**RECORDED DATA**

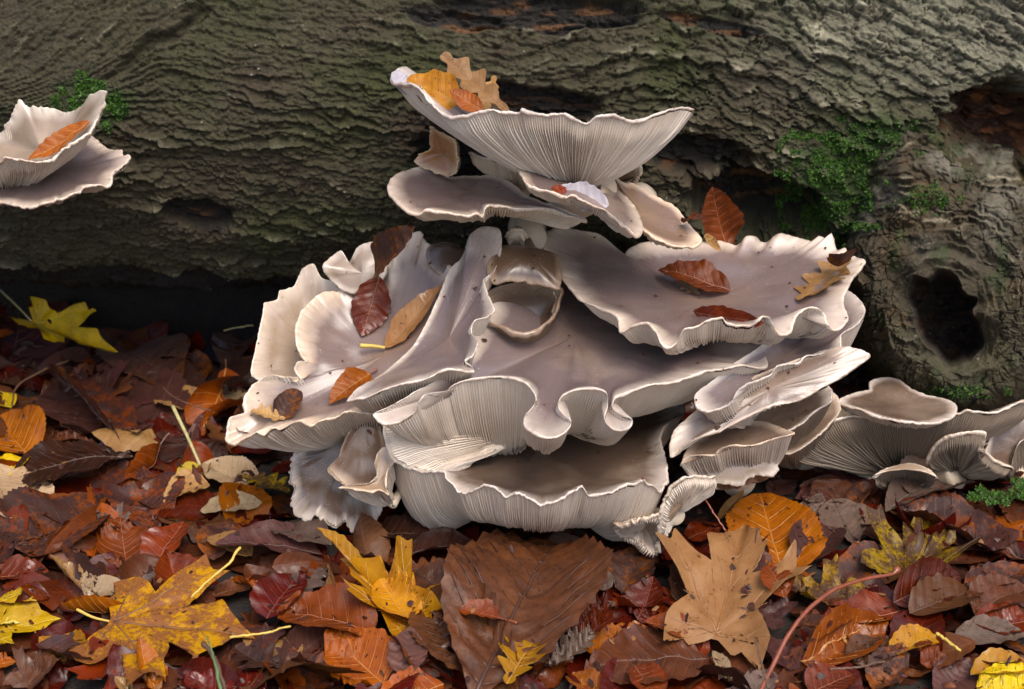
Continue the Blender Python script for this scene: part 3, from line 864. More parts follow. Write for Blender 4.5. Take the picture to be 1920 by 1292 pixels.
mushroom("pale shell-like fragment with white gills beside the lowest brown mushroom",
    [(1232, 1004, -6), (1236, 968, -6.5), (1243, 938, -6.5), (1256, 915, -6.5), (1275, 899, -6.5), (1300, 891, -6), (1325, 894, -5.5), (1340, 891, -5), (1333, 910, -4), (1318, 918, -3), (1290, 928, -3), (1262, 950, -3.5), (1244, 985, -4.5)],
    (1262, 962, -4.4), (1280, 912, -5), depth=0.006, pu=1.7, face=-1, tone='cream', gill='pale', seed=25, stem=(0.10, 0.0, -0.01), stem_r=0.007, smooth=0.015, jag=0.0015)
mushroom("ragged pale mushroom tail hanging into the leaves under the brown mushroom",
    [(1145, 982, -5), (1170, 978, -6), (1200, 970, -6.5), (1232, 965, -6.5), (1244, 985, -6), (1236, 1010, -5.5), (1238, 1034, -5.5), (1222, 1034, -5.5), (1208, 1022, -5.2), (1190, 1008, -5), (1168, 1000, -4.6)],
    (1205, 985, -3), (1205, 997, -5.2), face=-1, depth=-0.004, pu=1.6, tone='cream', gill='pale', seed=26, stem_r=0.006, jag=0.003, stem=(0.085, 0.0, -0.01))
mushroom("folded pale mushroom at the left of the lowest brown one, split and translucent",
    [(613, 880), (640, 905), (668, 925), (706, 930), (716, 890), (722, 850), (716, 815), (706, 785), (686, 790), (655, 810), (640, 840), (632, 865)],
    (690, 860, 5), (684, 800), plane=(680, 910, -3, 58, 0), depth=-0.006, pu=1.5, tone='taupe', gill='cream', seed=27, jag=0.001, smooth=0.06, wob=0.005, stem=(-0.06, 0.16, 0.02))
mushroom("small pale flap edging the left end of the lowest brown mushroom",
    [(635, 914), (660, 916), (690, 921), (712, 918), (728, 926), (722, 905), (727, 880), (738, 866), (722, 838), (708, 850), (702, 870), (706, 890), (690, 905), (660, 908)],
    (735, 945, -3), (708, 900), plane=(700, 915, -5.5, 45, 0), depth=0.003, pu=1.7, tone='cream', gill='pale', seed=28, jag=0.0012, smooth=0.015, stem=(-0.05, 0.12, 0.02), stem_r=0.003)
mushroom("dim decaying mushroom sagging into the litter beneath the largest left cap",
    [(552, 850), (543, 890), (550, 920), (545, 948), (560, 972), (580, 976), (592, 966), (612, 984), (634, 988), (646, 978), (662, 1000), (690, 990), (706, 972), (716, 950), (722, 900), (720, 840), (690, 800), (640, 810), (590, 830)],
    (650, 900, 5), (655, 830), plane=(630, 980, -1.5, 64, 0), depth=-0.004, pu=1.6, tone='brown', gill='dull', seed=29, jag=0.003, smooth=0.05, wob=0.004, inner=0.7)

# ---- right-hand stack
mushroom("thin grey mushroom shelf directly beneath the big right bowl",
    [(1622, 579), (1616, 597), (1606, 608), (1585, 618), (1576, 628), (1575, 650), (1560, 654), (1545, 660), (1528, 665), (1510, 667), (1497, 680), (1475, 683), (1456, 686), (1446, 700), (1430, 706), (1408, 713), (1385, 725), (1374, 745), (1360, 757), (1331, 768), (1312, 764), (1304, 750), (1310, 730), (1380, 680), (1480, 610), (1560, 560), (1585, 545), (1605, 556)],
    (1470, 720, 6), (1470, 650), plane=(1450, 700, -2.5, 12, 6), depth=0.010, pu=2.6, tone='grey', gill='pale', seed=30, smooth=0.03, inner=0.5)
mushroom("long pale mushroom shelf, second down in the right-hand stack, with a straight edge",
    [(1631, 668), (1600, 690), (1568, 713), (1540, 728), (1510, 746), (1478, 757), (1443, 761), (1405, 778), (1368, 796), (1350, 808), (1339, 811), (1310, 820), (1281, 836), (1270, 850), (1257, 852), (1262, 810), (1290, 780), (1350, 740), (1450, 690), (1530, 660), (1580, 650), (1610, 655)],
    (1450, 790, -0.5), (1440, 735), plane=(1420, 775, -3.5, 36, 12), depth=-0.002, pu=2.4, hangd=1.6, stem=(0.17, 0.11, 0.02), inner=0.75, tone='taupe', gill='pale', seed=31, smooth=0.04)
mushroom("narrow gilled mushroom lower in the right-hand stack, pointed to the right",
    [(1276, 868), (1283, 858), (1294, 852), (1320, 851), (1340, 852), (1349, 842), (1377, 834), (1400, 835), (1420, 832), (1440, 826), (1457, 821), (1487, 815), (1470, 805, 1), (1420, 790, 2), (1350, 800, 2), (1300, 825, 1)],
    (1390, 885, 2), (1390, 825), plane=(1380, 840, -4, 22, 10), depth=0.006, pu=2.4, tone='taupe', gill='pale', seed=32, smooth=0.03)
mushroom("smooth cream mushroom at the foot of the right-hand stack, drooping to the leaves",
    [(1300, 905), (1330, 903), (1360, 905), (1392, 908), (1402, 894), (1420, 889), (1440, 891), (1454, 885), (1461, 860), (1478, 832), (1450, 820), (1380, 850), (1320, 870), (1292, 885)],
    (1385, 900, 4), (1385, 865), plane=(1390, 895, -2.5, 42, 6), depth=-0.006, pu=1.6, tone='cream', gill='dull', seed=33, jag=0.0016)
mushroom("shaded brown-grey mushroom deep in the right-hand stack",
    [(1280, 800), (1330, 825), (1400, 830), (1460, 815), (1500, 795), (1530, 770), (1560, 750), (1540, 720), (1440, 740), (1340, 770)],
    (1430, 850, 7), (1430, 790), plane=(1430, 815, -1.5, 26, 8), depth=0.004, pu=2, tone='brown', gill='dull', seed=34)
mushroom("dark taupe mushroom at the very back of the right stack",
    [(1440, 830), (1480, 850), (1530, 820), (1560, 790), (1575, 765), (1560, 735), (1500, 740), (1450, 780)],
    (1510, 850, 9), (1510, 795), plane=(1510, 820, 2, 30, 4), depth=0.004, pu=2, tone='brown', gill='dull', seed=35)

# ---- far right
mushroom("neat oval brown mushroom with a pale rim standing alone under the branch collar",
    [(1572, 753), (1590, 741), (1608, 735), (1630, 729), (1632, 714), (1657, 706), (1683, 709), (1703, 724), (1712, 733), (1740, 742), (1767, 746), (1790, 756), (1793, 768), (1787, 778), (1760, 790), (1735, 793), (1712, 791), (1684, 789), (1657, 783), (1634, 777), (1612, 769), (1585, 761)],
    (1690, 788, 9), (1680, 755), plane=(1690, 790, 2.5, 5, 0), depth=0.003, pt=2.5, pu=3.5, hangd=1.5, tone='brown', gill='pale', seed=40, stem=(0.235, 0.13, -0.01))
mushroom("wide upturned gilled mushroom behind the neat oval one, its underside facing out",
    [(1476, 849, 4), (1500, 826, 4), (1530, 806, 4.2), (1565, 788, 4.6), (1620, 778, 5), (1700, 776, 5), (1790, 773, 4.5), (1812, 766, 4.3), (1832, 771, 4.2), (1860, 775, 4.2), (1890, 764, 4.3), (1920, 750, 5), (1950, 748, 7), (1860, 790, 11), (1700, 800, 12), (1560, 810, 10)],
    (1685, 878, 8.5), (1690, 790, 8), depth=0.008, pu=1.7, gsp=2.4, tone='grey', gill='dull', seed=41, stem=(0.25, 0.15, -0.02), smooth=0.02, inner=0.1)
mushroom("pale trumpet-like gilled mushroom at the lower right, one of two near the moss",
    [(1742, 870, 5), (1745, 845, 4), (1765, 825, 3.4), (1795, 814, 3), (1846, 811, 3), (1842, 835, 3), (1850, 850, 3.2), (1875, 868, 3.5), (1900, 880, 4), (1860, 885, 7), (1790, 870, 8)],
    (1795, 882, 5.2), (1810, 848, 4.6), depth=0.004, pu=1.6, tone='cream', gill='dull', seed=42, stem=(0.29, 0.08, -0.02), smooth=0.02)
mushroom("low flattened gilled mushroom lying on the leaves at the lower right",
    [(1638, 893), (1655, 882), (1680, 874), (1705, 870), (1730, 876), (1748, 886), (1757, 897), (1735, 890, 1.5), (1690, 880, 2), (1660, 885, 1.5)],
    (1695, 910, 6), (1695, 884), plane=(1700, 880, 3, 24, 0), depth=-0.002, pu=1.8, tone='cream', gill='dull', seed=43, stem=(0.245, 0.10, -0.02), stem_r=0.007)
mushroom("dark brown mushroom cut by the right border of the picture",
    [(1848, 850), (1870, 868), (1895, 876), (1902, 850), (1915, 825), (1940, 815), (1980, 800), (1980, 765), (1920, 770), (1870, 800)],
    (1920, 895, 8), (1910, 820), plane=(1890, 865, 5, 24, 0), depth=0.006, pu=2, tone='brown', gill='dull', seed=44)

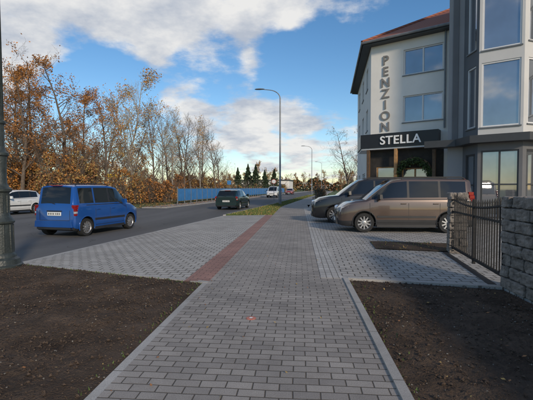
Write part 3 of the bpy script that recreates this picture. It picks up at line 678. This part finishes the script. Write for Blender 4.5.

**PROBLEM DESCRIPTION**
Return the material line for line, from its beginning to the line that contains "0.12, 0.02), stem_r=0.003)", with the pictures left out.

**ANSWER TO THIS EXERCISE**
Continue the Blender Python script for this scene: part 3, from line 864. More parts follow. Write for Blender 4.5. Take the picture to be 1920 by 1292 pixels.
mushroom("pale shell-like fragment with white gills beside the lowest brown mushroom",
    [(1232, 1004, -6), (1236, 968, -6.5), (1243, 938, -6.5), (1256, 915, -6.5), (1275, 899, -6.5), (1300, 891, -6), (1325, 894, -5.5), (1340, 891, -5), (1333, 910, -4), (1318, 918, -3), (1290, 928, -3), (1262, 950, -3.5), (1244, 985, -4.5)],
    (1262, 962, -4.4), (1280, 912, -5), depth=0.006, pu=1.7, face=-1, tone='cream', gill='pale', seed=25, stem=(0.10, 0.0, -0.01), stem_r=0.007, smooth=0.015, jag=0.0015)
mushroom("ragged pale mushroom tail hanging into the leaves under the brown mushroom",
    [(1145, 982, -5), (1170, 978, -6), (1200, 970, -6.5), (1232, 965, -6.5), (1244, 985, -6), (1236, 1010, -5.5), (1238, 1034, -5.5), (1222, 1034, -5.5), (1208, 1022, -5.2), (1190, 1008, -5), (1168, 1000, -4.6)],
    (1205, 985, -3), (1205, 997, -5.2), face=-1, depth=-0.004, pu=1.6, tone='cream', gill='pale', seed=26, stem_r=0.006, jag=0.003, stem=(0.085, 0.0, -0.01))
mushroom("folded pale mushroom at the left of the lowest brown one, split and translucent",
    [(613, 880), (640, 905), (668, 925), (706, 930), (716, 890), (722, 850), (716, 815), (706, 785), (686, 790), (655, 810), (640, 840), (632, 865)],
    (690, 860, 5), (684, 800), plane=(680, 910, -3, 58, 0), depth=-0.006, pu=1.5, tone='taupe', gill='cream', seed=27, jag=0.001, smooth=0.06, wob=0.005, stem=(-0.06, 0.16, 0.02))
mushroom("small pale flap edging the left end of the lowest brown mushroom",
    [(635, 914), (660, 916), (690, 921), (712, 918), (728, 926), (722, 905), (727, 880), (738, 866), (722, 838), (708, 850), (702, 870), (706, 890), (690, 905), (660, 908)],
    (735, 945, -3), (708, 900), plane=(700, 915, -5.5, 45, 0), depth=0.003, pu=1.7, tone='cream', gill='pale', seed=28, jag=0.0012, smooth=0.015, stem=(-0.05, 0.12, 0.02), stem_r=0.003)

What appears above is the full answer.